There's also a closer camaraderie among women just for being women, and so many men have absolutely no idea how to interact with a woman. I've been hit on, catcalled, and the like and I never knew how frequent this all was.

On a more lighthearted note, I was surprised to learn that using purses has the side benefit of me never forgetting my keys in my pants pockets and running them through the wash anymore


"I never adjusted my voice after transitioning, so my voice does tend to cause confusion, and yet, rarely an issue," one user commented.

Women's Clothing

"The lack of pockets," one user wrote. "Welcome to sad reality of feminine clothes," another commenter replied.

"Girls are so nice to each other, it’s seems so strange that a random woman in the metro might just compliment me on my clothes, just like that."

"This is it for me too. The very first time I went out in public dressed femininely after I came out, I had two other women say nice things about my outfit. I was stunned. In all the previous more than thirty years of dressing like a man, I can't think of a single time a man complimented me on my clothes. And I've always been pretty fashionable, no matter what gender I'm dressing for. Now I almost expect it. I know what outfits and looks I have that will always get other women to compliment me. It's wild."

Your comments please: 

1 comment:

  1. I've been married for 50 years. The first 40 or so were as man and wife; the last as two women. As happens with many longtime couples, the friendships developed are with other couples. Needless to say, the dynamics of those friendships change dramatically when the "man" in one couple suddenly (to the other couples) changes to woman and woman.

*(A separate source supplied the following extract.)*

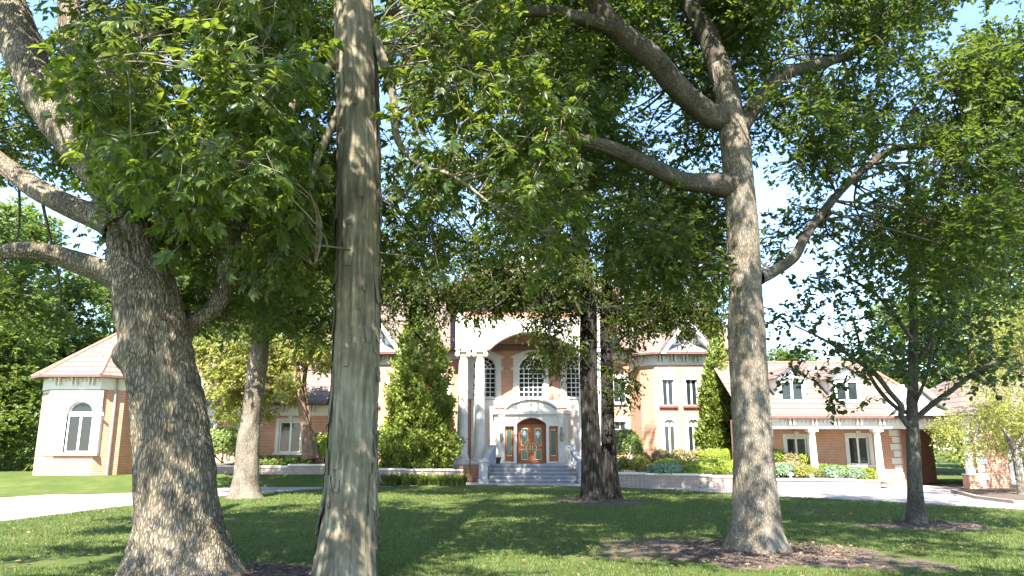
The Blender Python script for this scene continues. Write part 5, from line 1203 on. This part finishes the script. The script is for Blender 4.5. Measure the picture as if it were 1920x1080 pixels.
bgs = []
def at_ground(u, Y): return float((u-960)/FPX*Y/math.cos(TILT)*.985)
LB = [ # u, Y, proto, sxy, sz, mat, label
 (-60,52,0,1.0,1.0,'bgleaf','broad tree at the left picture edge, beyond the corner pavilion'),
 (30,58,1,1.0,.95,'bgleaf','tall darker tree left of the corner pavilion'),
 (120,64,0,1.0,.85,'bgleaf','tree rising directly behind the corner pavilion roof'),
 (10,47,2,.8,.8,'yelgreen','bright yellow-green young tree at the left wood edge'),
 (-40,46,2,.8,.6,'bgleaf','low green young tree at the far left wood edge'),
 (70,70,2,1.0,.9,'yelgreen','yellow-green tree deep in the left wood'),
 (210,72,1,1.0,.9,'bgleaf','slender tree behind the left wing roof, nearest the pavilion'),
 (330,70,0,1.0,.8,'yelgreen','light green tree behind the left wing, seen past the massive oak'),
 (450,74,1,1.1,.9,'bgleaf','tree behind the left wing roof above the yellow birch'),
 (560,72,0,1.0,.9,'bgleaf','dark tree behind the left end of the main roof'),
 (700,76,1,1.0,.95,'bgleaf','tree behind the main roof left of the entrance'),
 (860,80,0,1.0,.85,'bgleaf','tree behind the main roof near the cupola'),
 (1130,80,1,1.0,.8,'bgleaf','tree behind the main roof above the twin trunk'),
 (1300,76,0,.9,.75,'bgleaf','tree behind the main roof above the gable'),
 (1478,68,0,.8,.56,'bgleaf','rounded tree behind the right wing, just right of the pale oak'),
 (1600,66,2,1.1,.82,'bgleaf','rounded tree behind the dormers of the right wing'),
 (1690,60,0,.8,.72,'bgleaf','tree behind the right end of the right wing'),
 (1790,56,1,1.0,.95,'bgleaf','tall light tree behind the passage between the right wings'),
 (1900,54,0,1.1,1.05,'bgleaf','broad tall tree behind the far right wing'),
 (1850,70,2,1.1,1.0,'yelgreen','yellow-green tree seen through the passage at right'),
 (2010,50,0,1.0,1.1,'bgleaf','dark tree at the right picture edge behind the far wing')]
for i, (u, Y_, k, sx, sz, mt, lb) in enumerate(LB): bg_tree(pr0[k], at_ground(u, Y_), Y_, (sx, sz), i*1.7, lb, mt)
for pset in pr0:
    for o in pset: bpy.data.objects.remove(o)
# undergrowth and far wood: one mass
lf = Geo(); g = np.random.default_rng(77)
for k in range(150):
    x = g.uniform(-60, 60); y = g.uniform(84, 96); z = g.uniform(0, 9)
    clump(lf, (x, y, z), 2.4, 150, .6, 'simple', .1, .8, thr=.3)
for k in range(70):
    x = g.uniform(-46, -25.5); y = g.uniform(47, 62); z = g.uniform(.5, 2.4); clump(lf, (x, y, z), 1.3, 150, .28, 'simple', .1, .8, thr=.3)
for k in range(30):
    x = g.uniform(26, 36); y = g.uniform(62, 74); z = g.uniform(.5, 4); clump(lf, (x, y, z), 1.8, 150, .36, 'simple', .1, .8, thr=.3)
tag(lf.build('far_wood', M['bgleaf']), 'dense green wood and undergrowth beyond the house', 'wood', kind='stuff')

# ---- grass blades on the near lawn, fallen leaves
n = 260000
Yg = 10.5+27*rng.random(n)**1.75; Xg = rng.uniform(-1, 1, n)*(.74*Yg+1.0)
ok = Yg < near_edge_y(Xg)-.05
for c, rx in ((RO, 2.2), (LO+np.array((.9,.3,0)), 1.5), (TW, 1.6), (RS+np.array((.3,0,0)), 1.3)): ok &= ((Xg-c[0])/rx)**2+((Yg-c[1])/rx)**2 > .45+1.1*vnoise(np.stack((Xg*2.2, Yg*2.2, Xg*0+9), -1))
ok &= vnoise(np.stack((Xg*.8, Yg*.8, Xg*0+5), -1)) > .16
Xg, Yg = Xg[ok], Yg[ok]; n = len(Xg); b = np.stack((Xg, Yg, hgt(Xg, Yg)), 1); hgt_ = rng.uniform(.018, .048, n)*(1+Yg/40)
a = rng.uniform(0, 6.283, n); sd = np.stack((np.cos(a), np.sin(a), a*0), 1)*(.004+.00032*Yg)[:, None]; ln = rng.normal(0, .4, (n, 3)); ln[:, 2] = 1; tip = b+ln*hgt_[:, None]
V = np.stack((b-sd, b+sd, tip), 1).reshape(-1, 3)
tag(np_mesh('grass', V, [np.arange(3*n).reshape(-1, 3)], M['grassblade']), 'short mown grass blades on the shaded front lawn', 'grass', kind='stuff')
n = 900; Yg = 11+22*rng.random(n)**1.5; Xg = rng.uniform(-1, 1, n)*.72*Yg; k = rng.random(n) < .35
Xg = np.where(k, RO[0]+rng.normal(0, 1.6, n), Xg); Yg = np.where(k, RO[1]+rng.normal(0, 1.3, n), Yg); ok = Yg < near_edge_y(Xg); n = ok.sum()
p = np.stack((Xg[ok], Yg[ok], np.full(n, .06)), 1); lf = Geo(); leaves(lf, p, randdir(n)*(1, 1, .2), np.array((0, 0, 1.))+rng.normal(0, .35, (n, 3)), rng.uniform(.05, .12, n), 'oak')
tag(lf.build('fallen_leaves', M['litter']), 'dry fallen leaves scattered on the lawn and mulch', 'leaf litter', kind='stuff')

# loose bark chips on the mulch
P_ = []; 
for c, rx, n in ((RO, 2.4, 2600), (LO+np.array((.9,.3,0)), 1.6, 1500), (TW, 1.8, 900), (RS+np.array((.3,0,0)), 1.4, 900)):
    a = rng.uniform(0, 6.283, n); r = rx*np.sqrt(rng.random(n))*rng.uniform(.6, 1.05, n); P_.append(np.stack((c[0]+r*np.cos(a), c[1]+r*.93*np.sin(a), .012+.085*np.clip(1-r/rx, 0, 1)), 1))
p = np.concatenate(P_); n = len(p); lf = Geo(); leaves(lf, p, randdir(n)*(1, 1, .35), np.array((0, 0, 1.))+rng.normal(0, .5, (n, 3)), rng.uniform(.03, .11, n), 'narrow')
tag(lf.build('mulch_chips', M['chips']), 'loose brown bark chips on the mulch rings', 'mulch', kind='stuff')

    I have to admit that I was never really comfortable with many of the couples get-togethers when I was perceived to be the man. I disliked the separation that always took place, when the men grouped together apart from the women. Often, it would take place immediately, as the women would find their seats at one end of the room, and the men on the other. I would try to sit in a seat that was adjacent to the women, although still part of the men's group - which was the best I could do. I found the women's discussions to be more interesting than the men's, anyway, and I would try to be part of the women's as much as I could.

    Now, there are fewer opportunities to partake in those couples' events. We're just not invited to many of them anymore. It's not so much that I am being rejected for my "new" gender as it is the perceived upsetting of the balance in the dynamics of our couple-hood. Should I, when alone, run into any of the group casually, whether it be one of the men or the women, I have little trouble relating to them as the woman I am. It seems to only be a problem when I am part of the couple my wife and I are. This is definitely culture shock, and it's gone on so long now that I doubt it will ever subside.